Some writers (e.g., Dillenbourg, Baker, Blaye, & O’Malley, 1996) distinguish between cooperation and collaboration. Cooperation, sometimes called “divide-and-conquer,” is defined as individuals in a group dividing the work so that each solves a portion of the problem. Collaboration is the interdependence of the individuals of a group as they share ideas and reach a conclusion or produce a product. If a group of students were given a story to write, its members could cooperate by each being assigned to write a portion of the story and then stitching the parts together. To collaborate, the students would discuss each part of the story, contributing ideas and discussing them until they reach consensus, and then write the story together. Individuals in cooperative groups may compete to produce the best portion of the project. Individuals in collaborative groups cannot compete against one another because they are accountable for the product as a group. Collaborative groups, by definition, share ideas and develop them into new products.

Some instructors use a hybrid technique that involves dividing the class into groups and assigning tasks to be done, with either the students or the instructor choosing the roles. The whole group is then graded on the outcome. Thus, the entire group is accountable for an individual’s efforts, and there is no provision for compensating for a slacker. If one participant fails to complete his or her task, then no one else can step in to complete it. This type of cooperation/collaboration may only provoke resentment and anger and, therefore, it should be avoided.

Collaboration places more challenging demands on individuals than cooperation. Readers actively construct mental representations of text (situational models) to understand situations and make predictions, using a combination of the information in the text and prior knowledge and beliefs (Kintsch, 1994). In a cooperative group, individuals only need to create an adequate situation model of the problem described to submit a solution. In a collaborative group, members must create a situation model and share it with the group. Each must also develop an understanding of the models of other participants so that the group can develop a shared solution.

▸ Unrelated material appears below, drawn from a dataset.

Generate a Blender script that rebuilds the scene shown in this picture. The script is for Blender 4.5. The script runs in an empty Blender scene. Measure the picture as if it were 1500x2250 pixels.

To study collaboration, we must look closely at the patterns of communication within groups. This is easier to do with text-based online groups than with face-to-face ones, both because there is a permanent record of all interactions and because there are fewer variables in a text-based online discussion (which does not include intonations, facial expressions, and body language). Collaboration cannot occur unless there is roughly equal participation among group participants. Group members must actively respond to one another. If not, they may talk past one another, never reacting or changing as the discussion progresses. The product of the group must be a synthesis of ideas from all the group members. Without these three key characteristics, group interaction may be many things, but it is not collaboration.

Key Terms in this Chapter

Web-Based Discussion: An asynchronous discussion in which messages are placed on the Web under defined topics.

Synchronous Discussion: The immediate exchange of messages in real time. It is best used for sharing ideas and brainstorming.

Cooperation: Group effort characterized by individuals in a group dividing the work so that each member of the group completes a portion of the project.

Asynchronous Discussion: The exchange of information that occurs over a period of time. This discussion method allows for reflection and considered opinions.

Social Loafing: The tendency for some members of a group to do less work than others in a team task in which they are not individually accountable for the product.

Situation Models: The mental representation of text created by readers. It is based on information in the text as well as prior knowledge and experience.

Collaboration: Group effort characterized by members of a group working together to complete all aspects of a project, and all members of the group are jointly accountable for the finished product.